--- Required task ---
The data below holds a line containing "Model this scene in Blender with a Python script. The" and a line containing "from mathutils.geometry import"; please quote exactly those two lines and every line between them, and nothing else.

___ Data lines

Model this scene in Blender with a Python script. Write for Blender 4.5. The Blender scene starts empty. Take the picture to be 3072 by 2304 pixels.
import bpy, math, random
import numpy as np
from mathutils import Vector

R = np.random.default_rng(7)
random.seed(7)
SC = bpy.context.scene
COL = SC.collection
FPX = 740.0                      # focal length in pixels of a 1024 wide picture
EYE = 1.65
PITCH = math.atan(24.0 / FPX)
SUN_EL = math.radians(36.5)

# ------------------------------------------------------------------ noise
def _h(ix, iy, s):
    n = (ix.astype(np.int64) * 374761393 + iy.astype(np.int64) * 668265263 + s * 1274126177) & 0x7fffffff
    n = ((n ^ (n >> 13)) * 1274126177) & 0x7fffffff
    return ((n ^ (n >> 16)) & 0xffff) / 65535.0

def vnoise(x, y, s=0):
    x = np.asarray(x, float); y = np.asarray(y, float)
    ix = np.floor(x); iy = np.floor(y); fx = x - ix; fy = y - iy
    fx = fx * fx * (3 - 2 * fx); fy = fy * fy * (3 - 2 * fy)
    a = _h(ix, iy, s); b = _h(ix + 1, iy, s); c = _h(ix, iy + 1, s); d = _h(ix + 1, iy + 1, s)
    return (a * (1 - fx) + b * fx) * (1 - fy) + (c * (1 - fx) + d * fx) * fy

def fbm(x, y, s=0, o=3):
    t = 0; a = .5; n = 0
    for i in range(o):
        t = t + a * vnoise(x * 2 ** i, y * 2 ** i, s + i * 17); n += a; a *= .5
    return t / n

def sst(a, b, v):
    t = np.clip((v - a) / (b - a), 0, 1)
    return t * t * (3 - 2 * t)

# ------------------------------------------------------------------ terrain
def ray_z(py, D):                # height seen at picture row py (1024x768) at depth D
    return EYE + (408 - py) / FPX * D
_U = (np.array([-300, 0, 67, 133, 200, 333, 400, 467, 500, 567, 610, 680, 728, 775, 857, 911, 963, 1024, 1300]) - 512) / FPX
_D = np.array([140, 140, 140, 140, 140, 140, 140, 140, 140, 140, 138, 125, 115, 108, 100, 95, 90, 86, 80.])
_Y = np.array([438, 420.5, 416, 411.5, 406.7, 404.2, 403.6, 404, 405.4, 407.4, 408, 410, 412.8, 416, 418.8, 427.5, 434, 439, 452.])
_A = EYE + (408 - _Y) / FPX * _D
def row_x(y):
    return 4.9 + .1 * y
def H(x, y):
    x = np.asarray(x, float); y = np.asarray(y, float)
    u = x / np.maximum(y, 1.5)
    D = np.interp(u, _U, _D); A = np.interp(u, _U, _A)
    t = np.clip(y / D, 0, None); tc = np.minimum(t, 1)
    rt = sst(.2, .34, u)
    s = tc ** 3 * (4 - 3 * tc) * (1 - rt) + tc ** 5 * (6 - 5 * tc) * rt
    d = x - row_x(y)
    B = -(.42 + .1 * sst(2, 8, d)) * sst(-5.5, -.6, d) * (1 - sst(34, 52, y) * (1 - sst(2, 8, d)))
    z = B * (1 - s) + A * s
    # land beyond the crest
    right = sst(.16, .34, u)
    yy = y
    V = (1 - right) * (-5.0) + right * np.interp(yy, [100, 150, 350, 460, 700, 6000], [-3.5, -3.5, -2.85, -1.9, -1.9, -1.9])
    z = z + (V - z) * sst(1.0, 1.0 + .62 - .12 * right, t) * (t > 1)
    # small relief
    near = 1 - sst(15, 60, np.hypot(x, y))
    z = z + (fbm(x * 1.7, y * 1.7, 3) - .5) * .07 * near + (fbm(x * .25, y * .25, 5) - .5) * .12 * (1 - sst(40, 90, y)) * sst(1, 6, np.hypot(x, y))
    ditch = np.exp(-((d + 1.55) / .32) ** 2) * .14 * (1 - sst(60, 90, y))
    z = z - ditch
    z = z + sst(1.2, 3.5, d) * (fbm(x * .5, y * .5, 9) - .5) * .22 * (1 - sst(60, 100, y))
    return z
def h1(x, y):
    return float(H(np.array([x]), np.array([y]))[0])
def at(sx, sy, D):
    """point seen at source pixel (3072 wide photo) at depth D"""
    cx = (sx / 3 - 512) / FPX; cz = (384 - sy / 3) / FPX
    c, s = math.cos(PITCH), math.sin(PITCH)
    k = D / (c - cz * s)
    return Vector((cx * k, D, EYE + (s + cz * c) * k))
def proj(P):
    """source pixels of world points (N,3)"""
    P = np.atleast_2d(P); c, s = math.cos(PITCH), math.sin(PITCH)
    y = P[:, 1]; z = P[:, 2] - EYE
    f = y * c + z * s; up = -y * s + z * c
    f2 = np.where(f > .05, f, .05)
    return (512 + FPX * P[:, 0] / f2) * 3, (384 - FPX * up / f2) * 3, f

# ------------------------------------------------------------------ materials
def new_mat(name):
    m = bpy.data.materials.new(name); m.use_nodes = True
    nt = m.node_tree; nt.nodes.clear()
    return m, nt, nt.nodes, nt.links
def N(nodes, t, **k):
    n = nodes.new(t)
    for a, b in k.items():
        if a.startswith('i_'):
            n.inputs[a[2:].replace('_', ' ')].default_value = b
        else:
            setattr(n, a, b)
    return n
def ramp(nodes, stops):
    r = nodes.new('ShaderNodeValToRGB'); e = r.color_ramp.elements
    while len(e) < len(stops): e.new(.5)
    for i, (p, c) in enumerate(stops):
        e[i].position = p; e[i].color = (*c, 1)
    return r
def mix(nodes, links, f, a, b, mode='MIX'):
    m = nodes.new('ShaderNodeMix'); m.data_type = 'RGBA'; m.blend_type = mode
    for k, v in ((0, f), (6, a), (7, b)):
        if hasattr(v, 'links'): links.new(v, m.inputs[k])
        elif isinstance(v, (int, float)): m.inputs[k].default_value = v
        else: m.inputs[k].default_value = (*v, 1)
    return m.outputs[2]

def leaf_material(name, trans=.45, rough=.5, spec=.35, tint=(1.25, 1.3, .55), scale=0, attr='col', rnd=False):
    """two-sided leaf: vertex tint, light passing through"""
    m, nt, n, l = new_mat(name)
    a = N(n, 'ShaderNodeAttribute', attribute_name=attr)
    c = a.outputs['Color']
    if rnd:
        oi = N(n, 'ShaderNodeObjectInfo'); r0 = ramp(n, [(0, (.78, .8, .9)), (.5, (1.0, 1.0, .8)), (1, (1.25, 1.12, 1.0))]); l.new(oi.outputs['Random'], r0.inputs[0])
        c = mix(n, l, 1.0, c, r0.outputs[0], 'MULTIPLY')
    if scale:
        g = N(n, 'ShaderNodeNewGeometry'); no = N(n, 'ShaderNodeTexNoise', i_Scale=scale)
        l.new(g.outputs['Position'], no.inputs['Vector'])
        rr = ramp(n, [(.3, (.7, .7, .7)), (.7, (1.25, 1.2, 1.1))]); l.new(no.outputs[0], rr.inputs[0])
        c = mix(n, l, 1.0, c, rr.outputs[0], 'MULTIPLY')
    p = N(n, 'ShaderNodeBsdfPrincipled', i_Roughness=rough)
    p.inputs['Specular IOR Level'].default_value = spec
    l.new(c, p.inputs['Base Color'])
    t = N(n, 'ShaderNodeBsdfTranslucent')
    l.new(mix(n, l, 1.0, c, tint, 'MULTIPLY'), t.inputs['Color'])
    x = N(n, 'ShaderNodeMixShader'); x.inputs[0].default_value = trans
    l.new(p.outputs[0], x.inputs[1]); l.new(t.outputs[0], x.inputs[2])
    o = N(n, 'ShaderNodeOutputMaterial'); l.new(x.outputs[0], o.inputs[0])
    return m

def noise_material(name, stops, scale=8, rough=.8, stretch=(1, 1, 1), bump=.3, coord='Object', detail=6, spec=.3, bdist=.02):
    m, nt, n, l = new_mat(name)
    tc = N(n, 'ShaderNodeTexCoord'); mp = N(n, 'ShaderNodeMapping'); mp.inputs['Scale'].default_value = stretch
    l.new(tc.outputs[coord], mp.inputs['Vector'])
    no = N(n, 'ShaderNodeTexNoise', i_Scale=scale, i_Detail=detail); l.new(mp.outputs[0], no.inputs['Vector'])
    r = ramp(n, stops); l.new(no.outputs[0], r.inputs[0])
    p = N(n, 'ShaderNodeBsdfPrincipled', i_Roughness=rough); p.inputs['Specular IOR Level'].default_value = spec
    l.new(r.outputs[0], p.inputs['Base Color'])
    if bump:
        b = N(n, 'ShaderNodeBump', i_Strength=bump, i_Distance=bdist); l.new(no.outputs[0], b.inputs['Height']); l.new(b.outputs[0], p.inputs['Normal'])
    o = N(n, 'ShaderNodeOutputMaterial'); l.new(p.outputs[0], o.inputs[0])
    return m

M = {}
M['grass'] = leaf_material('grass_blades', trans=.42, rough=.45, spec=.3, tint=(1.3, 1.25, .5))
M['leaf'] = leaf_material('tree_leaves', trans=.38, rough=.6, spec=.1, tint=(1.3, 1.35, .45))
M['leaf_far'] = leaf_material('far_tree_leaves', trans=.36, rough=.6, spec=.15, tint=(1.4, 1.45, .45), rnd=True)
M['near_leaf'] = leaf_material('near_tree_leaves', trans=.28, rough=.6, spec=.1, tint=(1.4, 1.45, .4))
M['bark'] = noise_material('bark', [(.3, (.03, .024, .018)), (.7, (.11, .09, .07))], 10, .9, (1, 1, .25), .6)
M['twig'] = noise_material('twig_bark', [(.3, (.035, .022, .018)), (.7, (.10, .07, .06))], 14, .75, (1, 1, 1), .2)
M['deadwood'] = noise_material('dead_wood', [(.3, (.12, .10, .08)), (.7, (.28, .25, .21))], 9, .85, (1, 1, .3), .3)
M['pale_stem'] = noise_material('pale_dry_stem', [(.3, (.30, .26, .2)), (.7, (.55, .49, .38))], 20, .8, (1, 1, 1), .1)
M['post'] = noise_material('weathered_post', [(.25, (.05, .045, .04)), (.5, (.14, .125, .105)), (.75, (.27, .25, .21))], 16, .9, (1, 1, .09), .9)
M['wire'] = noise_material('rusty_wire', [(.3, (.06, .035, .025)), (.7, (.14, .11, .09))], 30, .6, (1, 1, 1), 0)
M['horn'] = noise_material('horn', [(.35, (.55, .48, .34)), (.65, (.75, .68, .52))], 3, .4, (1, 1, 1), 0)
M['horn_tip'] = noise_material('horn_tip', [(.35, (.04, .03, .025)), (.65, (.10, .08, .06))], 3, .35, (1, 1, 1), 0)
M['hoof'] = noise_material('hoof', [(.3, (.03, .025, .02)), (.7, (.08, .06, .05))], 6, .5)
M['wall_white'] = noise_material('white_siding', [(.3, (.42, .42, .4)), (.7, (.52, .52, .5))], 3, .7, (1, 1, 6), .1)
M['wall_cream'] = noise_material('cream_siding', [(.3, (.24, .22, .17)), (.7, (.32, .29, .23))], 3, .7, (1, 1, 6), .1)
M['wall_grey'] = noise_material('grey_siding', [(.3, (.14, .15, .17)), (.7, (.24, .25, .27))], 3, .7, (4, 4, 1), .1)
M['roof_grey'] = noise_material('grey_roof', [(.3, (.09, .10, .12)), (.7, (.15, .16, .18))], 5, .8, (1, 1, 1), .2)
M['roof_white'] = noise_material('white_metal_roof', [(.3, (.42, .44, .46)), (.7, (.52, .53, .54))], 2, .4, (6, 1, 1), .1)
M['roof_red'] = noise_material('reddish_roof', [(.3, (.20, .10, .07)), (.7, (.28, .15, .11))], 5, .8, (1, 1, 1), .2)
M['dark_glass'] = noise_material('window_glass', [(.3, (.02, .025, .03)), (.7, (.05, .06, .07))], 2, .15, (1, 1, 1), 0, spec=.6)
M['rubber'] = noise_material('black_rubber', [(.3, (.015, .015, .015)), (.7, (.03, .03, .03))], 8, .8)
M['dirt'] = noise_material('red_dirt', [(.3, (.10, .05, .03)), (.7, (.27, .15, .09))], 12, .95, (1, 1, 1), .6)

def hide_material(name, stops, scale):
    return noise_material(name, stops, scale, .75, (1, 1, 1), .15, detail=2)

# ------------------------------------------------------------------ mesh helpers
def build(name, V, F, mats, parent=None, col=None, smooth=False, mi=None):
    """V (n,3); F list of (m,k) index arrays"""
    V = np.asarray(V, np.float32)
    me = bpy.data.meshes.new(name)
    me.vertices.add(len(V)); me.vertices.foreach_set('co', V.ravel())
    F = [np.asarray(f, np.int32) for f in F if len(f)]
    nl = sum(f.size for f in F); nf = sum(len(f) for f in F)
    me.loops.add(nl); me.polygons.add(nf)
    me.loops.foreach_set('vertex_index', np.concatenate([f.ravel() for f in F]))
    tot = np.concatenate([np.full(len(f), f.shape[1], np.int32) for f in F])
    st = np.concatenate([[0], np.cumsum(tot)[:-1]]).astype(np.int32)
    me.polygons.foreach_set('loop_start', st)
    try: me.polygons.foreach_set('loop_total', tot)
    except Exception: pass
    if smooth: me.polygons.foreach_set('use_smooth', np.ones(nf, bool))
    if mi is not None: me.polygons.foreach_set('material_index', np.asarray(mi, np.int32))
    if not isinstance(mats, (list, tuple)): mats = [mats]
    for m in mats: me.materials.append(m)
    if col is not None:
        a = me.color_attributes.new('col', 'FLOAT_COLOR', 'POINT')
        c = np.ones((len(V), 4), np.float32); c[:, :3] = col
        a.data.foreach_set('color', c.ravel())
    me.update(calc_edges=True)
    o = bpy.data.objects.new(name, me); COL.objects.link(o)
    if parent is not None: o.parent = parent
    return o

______
___ Data lines

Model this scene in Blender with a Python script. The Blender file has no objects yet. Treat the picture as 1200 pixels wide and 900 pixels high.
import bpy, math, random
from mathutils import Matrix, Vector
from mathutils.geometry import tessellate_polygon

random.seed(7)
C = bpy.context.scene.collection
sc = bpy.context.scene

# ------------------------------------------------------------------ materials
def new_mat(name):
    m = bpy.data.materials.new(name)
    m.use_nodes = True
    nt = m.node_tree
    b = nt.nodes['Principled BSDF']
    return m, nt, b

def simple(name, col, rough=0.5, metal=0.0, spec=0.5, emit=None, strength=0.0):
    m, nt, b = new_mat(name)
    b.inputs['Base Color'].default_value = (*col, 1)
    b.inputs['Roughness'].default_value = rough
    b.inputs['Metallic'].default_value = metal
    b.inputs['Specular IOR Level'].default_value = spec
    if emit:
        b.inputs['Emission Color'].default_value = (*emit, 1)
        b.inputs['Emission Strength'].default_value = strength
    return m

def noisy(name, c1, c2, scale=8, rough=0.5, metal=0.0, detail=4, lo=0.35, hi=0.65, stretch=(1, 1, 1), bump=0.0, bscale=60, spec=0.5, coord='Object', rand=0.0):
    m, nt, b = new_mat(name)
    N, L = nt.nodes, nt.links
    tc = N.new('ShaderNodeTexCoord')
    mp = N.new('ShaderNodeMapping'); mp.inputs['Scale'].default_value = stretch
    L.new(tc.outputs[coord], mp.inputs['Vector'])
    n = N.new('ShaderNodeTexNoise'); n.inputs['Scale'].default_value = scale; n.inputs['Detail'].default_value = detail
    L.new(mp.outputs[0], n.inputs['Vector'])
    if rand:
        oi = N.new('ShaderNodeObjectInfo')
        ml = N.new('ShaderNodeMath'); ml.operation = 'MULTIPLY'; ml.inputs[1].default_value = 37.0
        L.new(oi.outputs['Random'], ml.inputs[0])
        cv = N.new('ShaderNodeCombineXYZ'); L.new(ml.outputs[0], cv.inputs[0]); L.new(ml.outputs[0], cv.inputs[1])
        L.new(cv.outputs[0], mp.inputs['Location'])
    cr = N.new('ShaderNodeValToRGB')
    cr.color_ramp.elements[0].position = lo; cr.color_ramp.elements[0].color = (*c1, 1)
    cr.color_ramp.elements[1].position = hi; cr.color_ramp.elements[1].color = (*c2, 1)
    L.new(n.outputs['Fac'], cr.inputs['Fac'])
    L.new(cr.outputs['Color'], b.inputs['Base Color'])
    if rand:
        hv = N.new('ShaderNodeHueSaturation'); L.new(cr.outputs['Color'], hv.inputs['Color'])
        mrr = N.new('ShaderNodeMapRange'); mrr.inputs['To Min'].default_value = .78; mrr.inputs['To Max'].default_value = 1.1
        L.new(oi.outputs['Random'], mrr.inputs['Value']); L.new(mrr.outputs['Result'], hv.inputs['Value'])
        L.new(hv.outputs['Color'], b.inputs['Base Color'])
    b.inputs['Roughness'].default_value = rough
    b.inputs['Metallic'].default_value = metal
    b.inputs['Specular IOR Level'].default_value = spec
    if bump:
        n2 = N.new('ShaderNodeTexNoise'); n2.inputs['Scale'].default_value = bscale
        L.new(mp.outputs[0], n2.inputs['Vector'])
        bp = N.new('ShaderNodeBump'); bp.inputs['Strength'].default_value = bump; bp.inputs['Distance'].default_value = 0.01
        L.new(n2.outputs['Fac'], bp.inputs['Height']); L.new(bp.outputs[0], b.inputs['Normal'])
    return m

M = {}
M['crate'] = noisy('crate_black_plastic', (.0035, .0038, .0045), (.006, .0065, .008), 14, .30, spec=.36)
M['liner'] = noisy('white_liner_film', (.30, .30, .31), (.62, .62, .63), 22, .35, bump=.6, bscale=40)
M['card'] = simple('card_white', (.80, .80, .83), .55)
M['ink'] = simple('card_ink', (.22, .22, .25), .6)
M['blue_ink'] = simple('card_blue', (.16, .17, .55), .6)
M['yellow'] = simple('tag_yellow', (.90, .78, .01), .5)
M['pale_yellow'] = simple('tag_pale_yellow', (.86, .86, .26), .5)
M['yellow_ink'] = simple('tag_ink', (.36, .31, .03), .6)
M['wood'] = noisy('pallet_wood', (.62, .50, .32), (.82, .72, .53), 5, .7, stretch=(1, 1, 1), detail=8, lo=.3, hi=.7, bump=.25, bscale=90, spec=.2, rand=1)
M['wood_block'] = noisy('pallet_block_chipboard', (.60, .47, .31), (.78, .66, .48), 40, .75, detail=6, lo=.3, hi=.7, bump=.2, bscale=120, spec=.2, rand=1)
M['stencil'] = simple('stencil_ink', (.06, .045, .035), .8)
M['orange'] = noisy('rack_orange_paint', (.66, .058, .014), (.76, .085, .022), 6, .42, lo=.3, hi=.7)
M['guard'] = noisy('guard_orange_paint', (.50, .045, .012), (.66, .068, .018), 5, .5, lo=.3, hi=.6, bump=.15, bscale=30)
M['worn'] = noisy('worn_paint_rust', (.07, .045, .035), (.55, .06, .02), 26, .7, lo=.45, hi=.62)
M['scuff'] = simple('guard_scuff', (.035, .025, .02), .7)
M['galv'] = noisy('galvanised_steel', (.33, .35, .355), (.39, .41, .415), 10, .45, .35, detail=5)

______
___ Data lines

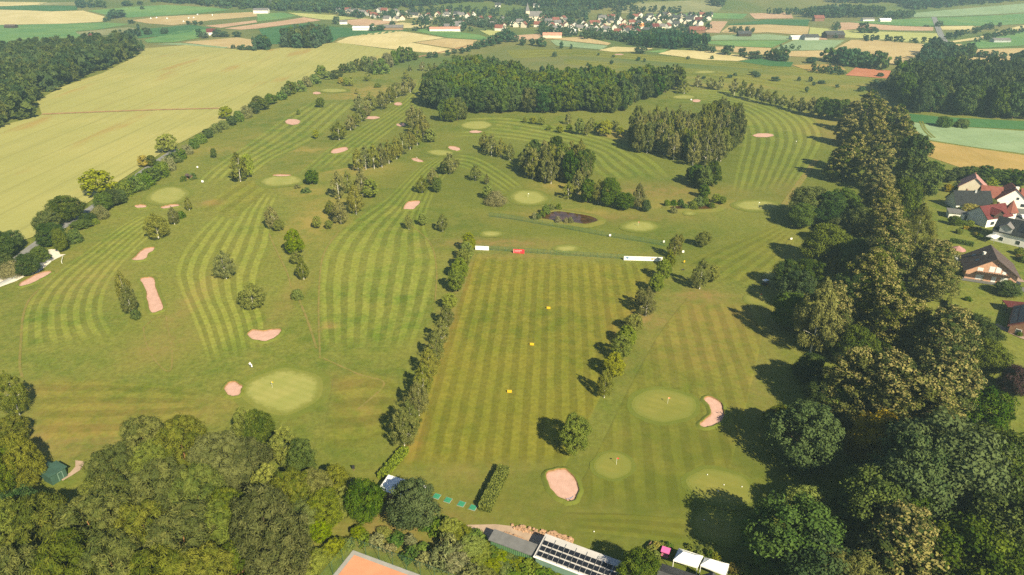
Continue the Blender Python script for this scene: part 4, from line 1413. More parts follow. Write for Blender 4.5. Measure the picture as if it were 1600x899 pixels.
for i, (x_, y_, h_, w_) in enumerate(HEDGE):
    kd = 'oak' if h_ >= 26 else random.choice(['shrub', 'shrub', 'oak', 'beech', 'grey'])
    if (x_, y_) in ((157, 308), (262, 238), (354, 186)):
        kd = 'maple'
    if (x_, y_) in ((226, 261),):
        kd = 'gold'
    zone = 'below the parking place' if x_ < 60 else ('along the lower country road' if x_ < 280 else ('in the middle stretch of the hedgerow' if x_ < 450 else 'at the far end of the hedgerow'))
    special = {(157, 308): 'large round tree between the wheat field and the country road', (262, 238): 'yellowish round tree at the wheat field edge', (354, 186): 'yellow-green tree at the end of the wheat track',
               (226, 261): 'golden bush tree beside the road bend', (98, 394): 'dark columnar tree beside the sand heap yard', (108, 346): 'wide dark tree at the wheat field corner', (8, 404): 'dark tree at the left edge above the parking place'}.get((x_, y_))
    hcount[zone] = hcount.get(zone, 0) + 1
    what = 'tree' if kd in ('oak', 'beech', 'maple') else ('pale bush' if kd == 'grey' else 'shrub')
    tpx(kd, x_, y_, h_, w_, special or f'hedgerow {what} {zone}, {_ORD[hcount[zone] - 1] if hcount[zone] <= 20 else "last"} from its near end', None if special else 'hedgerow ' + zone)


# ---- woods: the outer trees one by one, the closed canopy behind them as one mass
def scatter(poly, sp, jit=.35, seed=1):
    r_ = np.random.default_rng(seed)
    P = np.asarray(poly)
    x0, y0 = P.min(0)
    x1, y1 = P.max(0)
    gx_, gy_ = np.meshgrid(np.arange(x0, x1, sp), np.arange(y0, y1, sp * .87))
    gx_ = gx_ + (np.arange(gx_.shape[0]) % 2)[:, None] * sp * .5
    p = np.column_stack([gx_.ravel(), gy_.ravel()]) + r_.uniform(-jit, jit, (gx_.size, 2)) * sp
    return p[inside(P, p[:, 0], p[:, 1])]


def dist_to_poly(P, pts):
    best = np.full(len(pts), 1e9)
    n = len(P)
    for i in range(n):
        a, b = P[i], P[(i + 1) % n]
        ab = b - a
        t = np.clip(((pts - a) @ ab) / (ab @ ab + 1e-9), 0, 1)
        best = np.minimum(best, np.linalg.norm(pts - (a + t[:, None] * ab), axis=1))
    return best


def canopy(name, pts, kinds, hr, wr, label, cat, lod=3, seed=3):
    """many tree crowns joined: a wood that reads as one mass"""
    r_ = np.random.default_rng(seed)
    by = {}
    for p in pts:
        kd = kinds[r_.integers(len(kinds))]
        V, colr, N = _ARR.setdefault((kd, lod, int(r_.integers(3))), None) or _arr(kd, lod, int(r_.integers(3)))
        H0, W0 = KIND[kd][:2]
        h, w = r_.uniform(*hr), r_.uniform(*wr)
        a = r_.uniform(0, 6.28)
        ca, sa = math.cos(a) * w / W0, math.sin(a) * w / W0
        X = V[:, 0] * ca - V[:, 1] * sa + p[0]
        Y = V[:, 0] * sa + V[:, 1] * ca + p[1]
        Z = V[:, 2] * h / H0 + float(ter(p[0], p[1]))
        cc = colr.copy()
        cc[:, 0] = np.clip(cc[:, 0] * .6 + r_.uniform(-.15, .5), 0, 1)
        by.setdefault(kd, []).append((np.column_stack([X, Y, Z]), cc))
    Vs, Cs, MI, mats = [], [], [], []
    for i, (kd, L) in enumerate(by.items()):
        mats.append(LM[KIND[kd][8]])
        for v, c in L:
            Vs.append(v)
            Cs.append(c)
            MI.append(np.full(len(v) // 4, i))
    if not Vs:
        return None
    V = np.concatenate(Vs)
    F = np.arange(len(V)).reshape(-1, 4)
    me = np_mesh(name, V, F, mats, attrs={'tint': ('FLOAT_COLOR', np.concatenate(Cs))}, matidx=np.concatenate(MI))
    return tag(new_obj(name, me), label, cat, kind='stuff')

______

--- Response ---
Model this scene in Blender with a Python script. The Blender file has no objects yet. Treat the picture as 1200 pixels wide and 900 pixels high.
import bpy, math, random
from mathutils import Matrix, Vector
from mathutils.geometry import tessellate_polygon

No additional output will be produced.